« Rien n'est plus drôle que le malheur »
Du comique et de la douleur dans les écritures dramatiques contemporaines
« Rien n'est plus drôle que le malheur, je te l'accorde. Mais - »
Cette réplique de Nell à Nagg, dans Fin de partie de Beckett (1957), peut être considérée comme programmatique de tout un pan du théâtre comique contemporain. Situé entre rire de la douleur, rire avec douleur, rire malgré la douleur et douleur de rire, ce théâtre ne craint plus de faire commerce avec la mélancolie, de s'aventurer sur les territoires les plus violents de l'histoire du XXe siècle, d'entretenir des liens étroits avec les désastres intimes et collectifs, d'explorer tout le lamentable de la vie humaine, de réinventer de drôles de tragédie. Rendant compte d'une mutation de la sensibilité comique occidentale qui s'est engagée depuis le XIXe siècle, il nous propose, envers et contre tout, un rire quand même : paradoxal, insolent, provocateur, inattendu, ambigu, anxiogène et libérateur tout à la fois.

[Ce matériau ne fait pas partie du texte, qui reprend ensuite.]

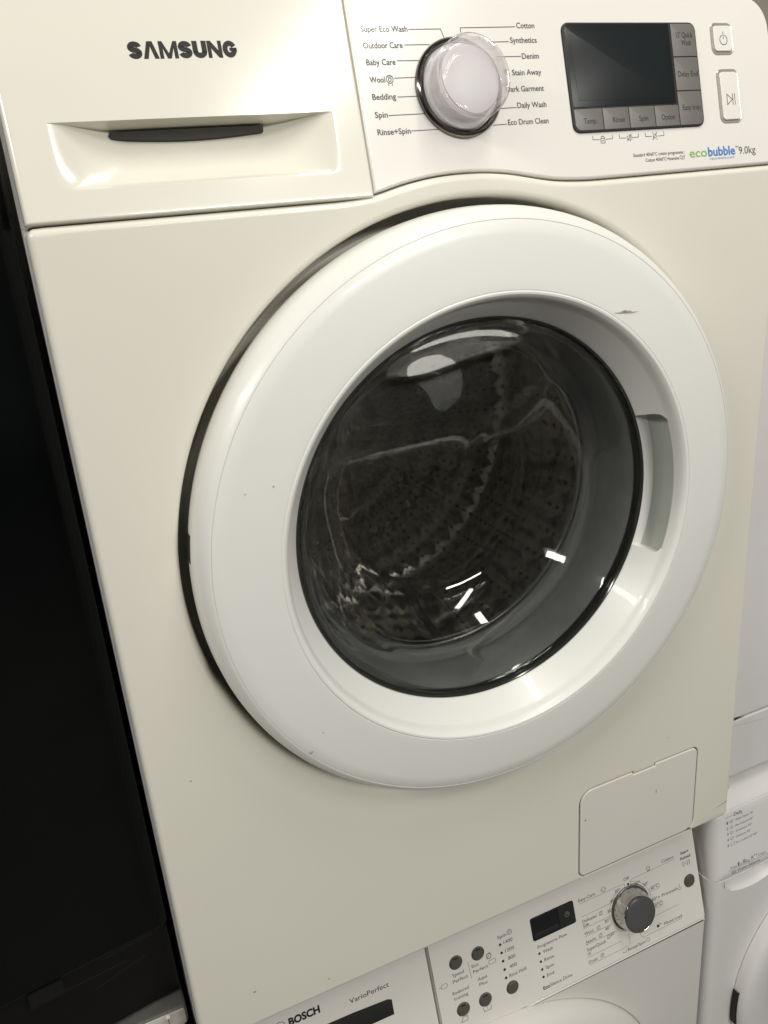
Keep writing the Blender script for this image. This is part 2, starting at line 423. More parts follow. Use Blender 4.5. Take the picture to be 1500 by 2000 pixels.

À travers un ensemble de pièces écrites, pour la plupart d'entre elles, au cours des vingt dernières années, dans l'aire européenne - avec quelques ouvertures du côté de l'Algérie et d'Israël -, cet ouvrage rend compte de la diversité des dramaturgies du comique et de la douleur. De George Tabori à Noëlle Renaude ou Patrick Kermann, d'Eugène Durif ou Daniel Lemahieu à Biljana Srbljanovi(...) en passant par Hanokh Levin, Michel Vinaver ou Werner Schwab, les théâtres ici explorés conjuguent pertinence mimétique et impertinence ludique : le comique s'y présente comme un outil de représentation du monde et d'examen de l'histoire, mais il témoigne également d'une quête de résistance et d'une roborative obstination à vivre.